:: Stored dataset items ::
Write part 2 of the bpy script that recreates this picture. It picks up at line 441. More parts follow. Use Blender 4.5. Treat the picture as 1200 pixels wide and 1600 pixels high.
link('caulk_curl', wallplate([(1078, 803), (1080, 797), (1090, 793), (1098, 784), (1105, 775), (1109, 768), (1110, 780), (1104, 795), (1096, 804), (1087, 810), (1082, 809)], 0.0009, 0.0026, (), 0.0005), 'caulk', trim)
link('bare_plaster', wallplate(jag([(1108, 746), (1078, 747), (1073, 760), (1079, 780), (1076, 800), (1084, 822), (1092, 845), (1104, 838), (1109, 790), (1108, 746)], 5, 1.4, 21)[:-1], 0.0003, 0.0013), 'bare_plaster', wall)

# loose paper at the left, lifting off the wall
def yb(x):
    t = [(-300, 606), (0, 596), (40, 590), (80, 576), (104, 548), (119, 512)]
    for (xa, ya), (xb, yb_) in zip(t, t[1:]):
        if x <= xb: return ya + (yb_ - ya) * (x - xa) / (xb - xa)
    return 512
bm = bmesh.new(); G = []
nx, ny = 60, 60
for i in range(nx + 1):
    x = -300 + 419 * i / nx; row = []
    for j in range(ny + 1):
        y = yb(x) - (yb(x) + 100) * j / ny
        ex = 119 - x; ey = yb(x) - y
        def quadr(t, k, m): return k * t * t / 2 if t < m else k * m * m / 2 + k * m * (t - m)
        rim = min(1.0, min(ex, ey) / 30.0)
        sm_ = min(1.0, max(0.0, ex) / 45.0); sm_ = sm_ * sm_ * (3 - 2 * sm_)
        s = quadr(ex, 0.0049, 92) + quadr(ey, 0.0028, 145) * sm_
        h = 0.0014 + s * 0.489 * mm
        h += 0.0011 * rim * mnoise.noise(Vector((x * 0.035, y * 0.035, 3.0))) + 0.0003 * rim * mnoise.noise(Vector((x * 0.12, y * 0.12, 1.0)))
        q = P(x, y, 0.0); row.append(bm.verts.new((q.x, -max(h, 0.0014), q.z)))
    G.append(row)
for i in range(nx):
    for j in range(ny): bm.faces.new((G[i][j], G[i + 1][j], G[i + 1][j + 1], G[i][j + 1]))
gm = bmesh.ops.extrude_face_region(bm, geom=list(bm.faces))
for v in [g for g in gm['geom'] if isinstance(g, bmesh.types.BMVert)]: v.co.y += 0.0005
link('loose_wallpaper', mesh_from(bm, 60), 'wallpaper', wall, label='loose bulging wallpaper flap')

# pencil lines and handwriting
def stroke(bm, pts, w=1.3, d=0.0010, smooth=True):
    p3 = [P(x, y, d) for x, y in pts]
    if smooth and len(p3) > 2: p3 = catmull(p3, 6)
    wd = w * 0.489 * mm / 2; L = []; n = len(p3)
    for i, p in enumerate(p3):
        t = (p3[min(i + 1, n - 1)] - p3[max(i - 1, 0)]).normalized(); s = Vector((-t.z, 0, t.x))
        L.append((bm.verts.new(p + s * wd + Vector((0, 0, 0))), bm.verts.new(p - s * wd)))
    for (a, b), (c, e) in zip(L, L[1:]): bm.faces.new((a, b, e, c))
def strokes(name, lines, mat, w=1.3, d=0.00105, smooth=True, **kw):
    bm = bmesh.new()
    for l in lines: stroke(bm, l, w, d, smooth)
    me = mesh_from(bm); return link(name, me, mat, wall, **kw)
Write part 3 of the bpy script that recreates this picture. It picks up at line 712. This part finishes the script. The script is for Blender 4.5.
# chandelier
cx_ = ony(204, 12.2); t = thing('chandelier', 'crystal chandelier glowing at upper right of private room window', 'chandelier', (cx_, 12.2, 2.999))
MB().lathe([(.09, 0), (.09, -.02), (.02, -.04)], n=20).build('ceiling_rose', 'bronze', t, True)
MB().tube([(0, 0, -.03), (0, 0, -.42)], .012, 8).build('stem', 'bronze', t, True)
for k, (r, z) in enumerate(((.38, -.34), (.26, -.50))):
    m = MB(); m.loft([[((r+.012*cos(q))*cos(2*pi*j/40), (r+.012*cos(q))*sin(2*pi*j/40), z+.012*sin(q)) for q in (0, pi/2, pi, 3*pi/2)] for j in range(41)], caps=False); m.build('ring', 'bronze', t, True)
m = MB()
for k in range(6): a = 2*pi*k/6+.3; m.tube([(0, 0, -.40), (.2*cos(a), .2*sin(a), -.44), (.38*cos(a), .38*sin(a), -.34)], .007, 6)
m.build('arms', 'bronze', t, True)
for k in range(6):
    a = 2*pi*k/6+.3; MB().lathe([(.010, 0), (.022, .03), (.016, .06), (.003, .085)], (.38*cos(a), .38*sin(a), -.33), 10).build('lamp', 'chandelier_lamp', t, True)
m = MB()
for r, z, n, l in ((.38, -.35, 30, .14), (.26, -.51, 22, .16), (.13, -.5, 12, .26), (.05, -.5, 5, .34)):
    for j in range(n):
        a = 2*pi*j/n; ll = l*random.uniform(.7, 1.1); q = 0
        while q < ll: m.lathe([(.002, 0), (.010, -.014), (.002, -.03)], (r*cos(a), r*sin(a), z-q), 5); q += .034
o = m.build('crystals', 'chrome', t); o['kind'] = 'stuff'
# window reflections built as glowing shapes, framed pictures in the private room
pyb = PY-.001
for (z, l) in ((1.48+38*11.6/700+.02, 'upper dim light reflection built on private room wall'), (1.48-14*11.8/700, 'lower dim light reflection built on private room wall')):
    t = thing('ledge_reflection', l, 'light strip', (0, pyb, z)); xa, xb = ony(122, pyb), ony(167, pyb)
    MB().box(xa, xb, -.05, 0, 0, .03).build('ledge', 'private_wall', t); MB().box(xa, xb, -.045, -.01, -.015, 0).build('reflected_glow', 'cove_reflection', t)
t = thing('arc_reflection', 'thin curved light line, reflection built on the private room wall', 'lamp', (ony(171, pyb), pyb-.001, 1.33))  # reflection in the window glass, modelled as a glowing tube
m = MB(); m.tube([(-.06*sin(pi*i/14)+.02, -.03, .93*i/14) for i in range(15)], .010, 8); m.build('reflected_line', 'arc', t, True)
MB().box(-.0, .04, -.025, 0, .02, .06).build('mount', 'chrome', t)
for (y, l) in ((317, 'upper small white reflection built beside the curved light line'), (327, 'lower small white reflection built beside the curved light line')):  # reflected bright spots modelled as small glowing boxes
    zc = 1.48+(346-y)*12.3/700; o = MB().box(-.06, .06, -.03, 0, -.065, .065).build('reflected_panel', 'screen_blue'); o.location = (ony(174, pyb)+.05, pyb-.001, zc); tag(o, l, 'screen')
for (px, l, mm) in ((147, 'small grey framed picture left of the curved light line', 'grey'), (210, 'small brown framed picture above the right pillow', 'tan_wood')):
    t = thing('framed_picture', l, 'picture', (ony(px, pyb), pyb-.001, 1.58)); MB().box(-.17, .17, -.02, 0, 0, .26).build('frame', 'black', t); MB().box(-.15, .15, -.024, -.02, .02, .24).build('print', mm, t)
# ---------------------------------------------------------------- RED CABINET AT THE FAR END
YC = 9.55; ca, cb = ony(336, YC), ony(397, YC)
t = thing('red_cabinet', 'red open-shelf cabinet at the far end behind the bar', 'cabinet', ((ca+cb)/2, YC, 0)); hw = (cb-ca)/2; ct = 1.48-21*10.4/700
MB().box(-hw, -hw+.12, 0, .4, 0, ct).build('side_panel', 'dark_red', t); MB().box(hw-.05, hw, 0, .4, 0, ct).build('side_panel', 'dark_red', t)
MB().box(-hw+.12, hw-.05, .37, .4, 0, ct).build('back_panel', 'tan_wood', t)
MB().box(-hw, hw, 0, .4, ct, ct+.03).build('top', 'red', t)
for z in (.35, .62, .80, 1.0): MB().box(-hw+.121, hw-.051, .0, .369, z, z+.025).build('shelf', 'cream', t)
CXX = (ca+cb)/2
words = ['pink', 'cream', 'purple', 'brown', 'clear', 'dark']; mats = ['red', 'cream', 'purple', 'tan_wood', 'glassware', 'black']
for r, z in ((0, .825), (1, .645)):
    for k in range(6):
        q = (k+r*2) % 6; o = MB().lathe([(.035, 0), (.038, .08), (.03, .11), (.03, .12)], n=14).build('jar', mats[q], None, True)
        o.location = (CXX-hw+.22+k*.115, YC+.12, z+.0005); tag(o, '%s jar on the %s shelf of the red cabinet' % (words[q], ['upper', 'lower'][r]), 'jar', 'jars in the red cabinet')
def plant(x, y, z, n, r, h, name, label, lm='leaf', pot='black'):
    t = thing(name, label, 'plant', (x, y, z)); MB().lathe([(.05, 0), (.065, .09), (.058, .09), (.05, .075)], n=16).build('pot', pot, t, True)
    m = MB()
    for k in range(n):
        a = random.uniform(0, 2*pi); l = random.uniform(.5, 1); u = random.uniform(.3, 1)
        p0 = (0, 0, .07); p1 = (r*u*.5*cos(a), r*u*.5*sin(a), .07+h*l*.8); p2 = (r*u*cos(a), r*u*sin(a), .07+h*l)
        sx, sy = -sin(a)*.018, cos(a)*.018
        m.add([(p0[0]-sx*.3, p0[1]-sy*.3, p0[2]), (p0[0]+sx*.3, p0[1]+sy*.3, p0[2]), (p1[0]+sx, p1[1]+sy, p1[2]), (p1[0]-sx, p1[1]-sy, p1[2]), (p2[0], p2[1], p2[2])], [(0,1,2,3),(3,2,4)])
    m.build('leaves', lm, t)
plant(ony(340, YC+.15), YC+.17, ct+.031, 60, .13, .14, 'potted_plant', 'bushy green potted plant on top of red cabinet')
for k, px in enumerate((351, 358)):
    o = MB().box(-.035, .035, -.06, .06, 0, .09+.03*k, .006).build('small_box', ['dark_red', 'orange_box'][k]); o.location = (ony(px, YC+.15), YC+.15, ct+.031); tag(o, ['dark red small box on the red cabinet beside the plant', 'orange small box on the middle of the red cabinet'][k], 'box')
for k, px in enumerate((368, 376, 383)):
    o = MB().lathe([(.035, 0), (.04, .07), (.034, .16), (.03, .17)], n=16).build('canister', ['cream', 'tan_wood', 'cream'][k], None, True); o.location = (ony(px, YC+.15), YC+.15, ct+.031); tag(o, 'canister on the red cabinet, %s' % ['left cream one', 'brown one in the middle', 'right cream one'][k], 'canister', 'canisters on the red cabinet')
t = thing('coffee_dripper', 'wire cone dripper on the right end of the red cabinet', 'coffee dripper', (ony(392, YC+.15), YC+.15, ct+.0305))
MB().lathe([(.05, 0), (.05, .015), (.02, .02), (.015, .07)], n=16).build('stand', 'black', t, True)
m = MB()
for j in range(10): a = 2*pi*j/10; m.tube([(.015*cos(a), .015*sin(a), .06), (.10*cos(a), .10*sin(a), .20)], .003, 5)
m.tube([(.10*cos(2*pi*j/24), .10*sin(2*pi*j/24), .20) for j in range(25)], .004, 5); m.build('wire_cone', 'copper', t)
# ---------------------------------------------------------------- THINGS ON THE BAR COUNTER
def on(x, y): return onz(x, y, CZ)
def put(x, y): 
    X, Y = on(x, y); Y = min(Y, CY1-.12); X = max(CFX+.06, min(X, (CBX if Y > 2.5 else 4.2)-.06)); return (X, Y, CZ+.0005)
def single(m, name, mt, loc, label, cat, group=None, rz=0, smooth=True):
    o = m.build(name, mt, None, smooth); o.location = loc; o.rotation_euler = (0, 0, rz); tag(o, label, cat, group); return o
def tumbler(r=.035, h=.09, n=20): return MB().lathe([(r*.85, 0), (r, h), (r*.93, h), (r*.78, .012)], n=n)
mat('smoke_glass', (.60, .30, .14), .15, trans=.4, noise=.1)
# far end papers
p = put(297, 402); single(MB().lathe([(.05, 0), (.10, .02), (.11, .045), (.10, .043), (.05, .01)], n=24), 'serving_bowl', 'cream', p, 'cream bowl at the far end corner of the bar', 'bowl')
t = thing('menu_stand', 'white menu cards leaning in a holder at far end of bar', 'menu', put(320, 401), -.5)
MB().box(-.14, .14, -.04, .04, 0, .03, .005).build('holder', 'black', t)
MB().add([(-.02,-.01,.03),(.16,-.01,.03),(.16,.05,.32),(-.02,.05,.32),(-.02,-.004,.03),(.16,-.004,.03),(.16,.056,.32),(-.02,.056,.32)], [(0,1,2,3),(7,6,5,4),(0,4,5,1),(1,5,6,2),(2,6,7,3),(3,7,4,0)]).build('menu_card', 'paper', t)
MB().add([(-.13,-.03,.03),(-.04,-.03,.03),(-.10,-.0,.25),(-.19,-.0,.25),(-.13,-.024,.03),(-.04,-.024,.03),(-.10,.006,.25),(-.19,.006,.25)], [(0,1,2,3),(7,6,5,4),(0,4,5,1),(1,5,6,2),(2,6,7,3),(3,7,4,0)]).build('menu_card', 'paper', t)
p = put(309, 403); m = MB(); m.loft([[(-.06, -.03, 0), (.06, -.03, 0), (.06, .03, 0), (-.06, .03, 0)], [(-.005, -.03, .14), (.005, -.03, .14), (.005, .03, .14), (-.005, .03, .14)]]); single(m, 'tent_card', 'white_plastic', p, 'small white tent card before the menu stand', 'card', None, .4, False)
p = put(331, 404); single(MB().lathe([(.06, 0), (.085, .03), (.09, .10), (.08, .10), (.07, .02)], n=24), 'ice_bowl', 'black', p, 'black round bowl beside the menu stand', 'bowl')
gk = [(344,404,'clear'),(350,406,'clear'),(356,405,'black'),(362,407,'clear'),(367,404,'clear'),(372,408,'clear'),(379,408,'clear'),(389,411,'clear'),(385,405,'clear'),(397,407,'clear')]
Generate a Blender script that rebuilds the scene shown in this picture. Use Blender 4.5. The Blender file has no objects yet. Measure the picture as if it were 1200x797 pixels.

:: Short problem ::
Pick out every line with the string "this" and copy it.

:: Written answer ::
Write part 2 of the bpy script that recreates this picture. It picks up at line 441. More parts follow. Use Blender 4.5. Treat the picture as 1200 pixels wide and 1600 pixels high.
Write part 3 of the bpy script that recreates this picture. It picks up at line 712. This part finishes the script. The script is for Blender 4.5.
Generate a Blender script that rebuilds the scene shown in this picture. Use Blender 4.5. The Blender file has no objects yet. Measure the picture as if it were 1200x797 pixels.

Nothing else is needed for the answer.